Navigating the UK’s Residential Market During the Brexit Storm

With Brexit just around the corner, industry experts at Expo Real discussed the compelling need for more housing in the U.K. and also revealed their predictions amid economic uncertainties.
“The five o’clock property tea: No exit despite Brexit?” panel at Expo Real 2019

Less than a month prior to the U.K.’s scheduled departure from the European Union, concerns about Brexit and its economic impact are intensifying across the continent. However, some aspects of the British market continue to defy expectations. Recently, London took the top spot for the 11th time since 2000 in LaSalle Investment Management’s European Regional Economic Growth Index. LaSalle called London “the continent’s leading market for future real estate occupier demand.” And demand is largely coming from tech firms, which are still drawn into the U.K.’s cosmopolitan nature, fueling housing demand at the same time.  

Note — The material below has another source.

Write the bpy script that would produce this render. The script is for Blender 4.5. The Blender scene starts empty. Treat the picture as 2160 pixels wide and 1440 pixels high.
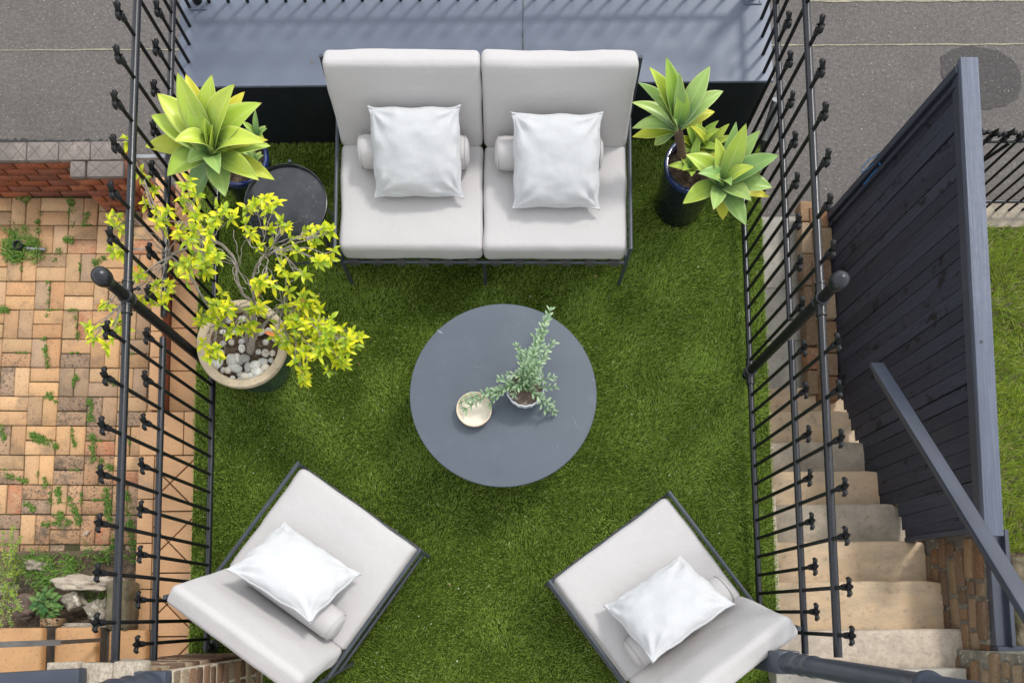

READ ALSO: CBRE to Boost UK Multifamily Presence

In a special panel at the Expo Real conference in Munich, real estate experts revealed how the wave of uncertainties regarding Brexit has impacted the industry during the past couple of years. Richard Bentley, head of the U.K. Real Estate Finance at commercial bank Helaba, Martin Payne, managing director of Warburg HIH Invest, Joe Sarling, Homes England’s head of research and analysis, along with Mike Bessell, senior director of Invesco Real Estate’s European research arm sipped their five o’clock property tea at the “No exit despite Brexit?” panel.

“What’s really important from our perspective is that regardless of any political discussion, regardless of the noise that’s going on right now, the fundamentals of the market remain: we have a huge undersupply of housing in the market,” said Sarling. “Our only U.K.-focused mandate is our U.K. residential funds, which is playing to exactly that shortfall,” Bessell added.

On the upside, the government’s housing delivery agency sees persisting strong demand. “It’s not necessarily all doom and gloom. We have the ambition to deliver 300,000 homes each and every year and at the moment we’re at about 246,000. That’s an annual high. So we’ve done phenomenally well and yet we’re still 50,000 short.”

Investors pressed pause

Given the looming concerns about the return on investment, transaction volumes in London have hit the brakes. “It’s been a frustrating year. My job is to deploy capital into the U.K. market from German institutions and they just haven’t been doing that. There have been some deals, but they’ve been a few. And that’s against the backdrop of all our fundamentals in the U.K. that suggest that there still are opportunities,“ Payne noted. He added that the investors’ low appetite shows that London is now a dysfunctional market. Additionally, Bentley revealed that transactions are now mostly refinancing deals rather than new acquisitions.

All four industry experts agreed that uncertainties need to disappear in order for the market to pick up. “The negative sentiment needs do end”, Bessell said. Payne went even further and anticipated that Britain might soon be going through a general election process and a second Brexit referendum.